Tapi itu bergantung kepada jenis bisnisnya dulu. Yanti terang-terangan berkata
bahwa dia tidak akan mau diperiksa oleh Boy yang dokter kandungan, sampai kapan
pun. Betul Yan, setuju! Cari dokter kandungan yang sama sekali belum pernah
kenal saja. Lain halnya untuk dokter yang lain. Begitu ketemu dengan teman yang
saya tahu dulu kuliah di fakultas kedokteran, saya menyambutnya dengan sapaan,
“Sekarang kamu jadi dokter apa Din?” “Dokter Rehabilitasi Medik,” jawabnya.

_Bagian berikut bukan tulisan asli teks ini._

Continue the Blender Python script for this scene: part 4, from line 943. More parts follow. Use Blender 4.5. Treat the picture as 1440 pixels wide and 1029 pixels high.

“Kebetulan! Gini Din, aku punya masalah. Bla bla bla….” Yang dengar pada
protes. “Woy, datang ke reuni jangan malah konsultasi!” Ah, masa bodolah. Ini
kan kesempatan. Tapi sayang, ternyata Dindin tinggalnya di Cirebon, sudah
begitu saya lupa lagi minta nomor teleponnya. Duh….
Acara yang paling ditunggu dalam reuni tentu saja foto
bersama. Saya yang biasanya paling malas bawa kamera ke mana-mana untunglah
saat itu bawa kamera saku. Mas tukang fotonya saya titipi kamera saya. “Mas,
kalau mau motret bilang aba-abanya ya,” kata Michael, “biar kami sempat nahan
perut.” Hehehe, tidak usah dipikirlah Mike, itu sudah jadi problem semua orang,
kok. Maka kami pun bergaya dengan mengacungkan tiga jari. Tiga, artinya SMA 3. Tapi
karena susunan jarinya yang khas itu juga bisa merupakan lambang dari musik
Metal (apa ini sekarang masih berlaku ya?).
Sebelum pulang kami sempatkan lagi foto-foto. Di depan
gedung didirikan foto dua anak SMA, laki-laki dan perempuan, dengan ukuran asli.
Kedua wajahnya dilubangi. Nah, ini dia! Langsung saya ajak Kukuh untuk
memasukkan muka ke sana dan… klik! klik! Jadilah saya punya foto berpakaian
seragam putih abu-abu lagi. Kami berlima (sayang David dan Dina tidak bisa
datang ke reuni) lalu foto bersama di depan kain merah yang bertulisan moto
sekolah kami: Knowledge is Power but
Character is More. Keren kan motonya? Sudah itu pamitan, dadah-dadahan,
sampai ketemu lagi, kalau ke Bali mampir ya. Tidak ada pembahasan lagi mengenai
pergi bersama mendaki Gunung Tangkuban Perahu lewat jalur Jayagiri. Zaman dulu
saja hampir semaput menjalaninya, sekarang mau gagah-gagahan? Sudah ah!